The Diatribe is perpetually setting before us such a man, who either can do what is commanded, or at least knows that he cannot do it. Whereas, no such man is to be found. If there were such an one, then indeed, either impossibilities would be ridiculously commanded, or the Spirit of Christ would be in vain.

The Scripture, however, sets forth such a man, who is not only bound, miserable, captive, sick, and dead, but who, by the operation of his lord, Satan, to his other miseries, adds that of blindness: so that he believes he is free, happy, at liberty, powerful, whole, and alive. For Satan well knows that if men knew their own misery he could retain no one of them in his kingdom: because, it could not be, but that God would immediately pity and succour their known misery and calamity: seeing that, He is with so much praise set forth, throughout the whole Scripture as, being near unto the contrite in heart, that Isaiah lxi. 1-3, testifies, that Christ was sent “to preach the Gospel to the poor, and to heal the broken hearted.”

Wherefore, the work of Satan is, so to hold men, that they come not to know their misery, but that they presume that they can do all things which are enjoined.

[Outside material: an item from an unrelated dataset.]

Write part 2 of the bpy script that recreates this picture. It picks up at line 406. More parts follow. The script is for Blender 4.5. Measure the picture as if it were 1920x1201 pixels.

But the work of Moses the legislator is the contrary, even that by the law he might discover to man his misery, in order that he might prepare him, thus bruised and confounded with the knowledge of himself, for grace, and might send him to Christ to be saved. Wherefore, the office of the law is not ridiculous, but above all things serious and necessary.

Those therefore who thus far understand these things, understand clearly at the same time, that the Diatribe, by the whole string of its arguments effects nothing whatever; that it collects nothing from the Scriptures but imperative passages, when it understands, neither what they mean nor wherefore they are spoken; and that, moreover, by the appendages of its conclusions and carnal similitudes it mixes up such a mighty mass of flesh, that it asserts and proves more than it ever intended, and argues against itself. So that there were no need to pursue particulars any further, for the whole is solved by one solution, seeing that the whole depends on one argument. But however, that it may be drowned in the same profusion in which it attempted to drown me, I will proceed to touch upon a few particulars more.